A co-production of BBTFilms and LongShot - This documentary is the second in a series and follows In Focus: A Celebration with Photographer Arthur Griffin - which received a 1st place Telly award for BBTFilms. "In Focus: …Arthur Griffin", hosted by author John Updike – looks at the man who was known as the Ansel Adams of New England. His photographs of Baseball great Ted Williams were the first color images ever shot with commercial Kodak stock. "In Focus: …Murray Garrett" features the life and works of this amazing photojournalist, who in 1940, while still in High School, found himself in the dressing room of Frank Sinatra at the Paramount Theatre in New York. The crowds outside the hall were so thick Sinatra couldn't get out of the building. But Garrett was there, camera in hand; making the first contact with an artist he was to photograph for many years to come.

In 1946, Murray Garrett arrived in Hollywood. His association with Sinatra was rekindled and he went on to work as personal and professional photographer not only to Sinatra, but Bob Hope, Elsa Lanchester, Charles Laughton, Red Skelton, Elizabeth Taylor and Richard Burton among many, many others. The path of Garrett's life in Hollywood had been drawn. He was destined to capture images that stand today as an aide memoir to the golden age of the entertainment industry. His body of work, if only in small part, is preserved in the best selling photo collections 'Hollywood Candid' and 'Hollywood Moments' published by Abrams and Co.

In Focus: The Hollywood Lens Of Murray Garrett features these images, shot by aveteran industry photographer, working from the box seats. In the body of this documentary special for television, we are privy to the first hand stories of his adventures supported by parallel interviews with the stars he captured and a select host of family, friends and colleagues including Honorary Mayor of Hollywood Johnny Grant, Comedian Phyllis Diller, Dick Martin, Beverly Garland, Don Knotts and A.C. Lyles as well as Charles Champlin, Bob Thomas, Terry Moore and Morgan Woodward.

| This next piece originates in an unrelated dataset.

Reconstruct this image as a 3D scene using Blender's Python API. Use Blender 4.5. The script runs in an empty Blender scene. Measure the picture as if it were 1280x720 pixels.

"In Focus: …Murray Garrett is firmly rooted in the perspective that Garrett's work is testimony to an era. Unique to the phenomena known as Hollywood in its heyday... the work of a photojournalistic artist, who was the support structure to this one-of-a-kind industry. It was through Garrett's work that the personal images and the professional image, which the studios created for their stars, were presented to the public. In Murray's own words, "…We added the flashbulbs to the image of Hollywood." And it's true – even today, it's almost impossible to envision the 'glamour' of Hollywood without seeing flashbulbs…The momentary capture of life - the brief bit of 'spotlight' that gave twinkle to the stars in an unobtainable heaven called Hollywood. That spark was created by Murray Garrett. What Jack Warner and Louis B. Mayer did for the public image of such stars as Bette Davis and Joan Crawford – Murray Garrett did for the public image of an industry. A truly amazing, unique, visual and vital contribution to the last century.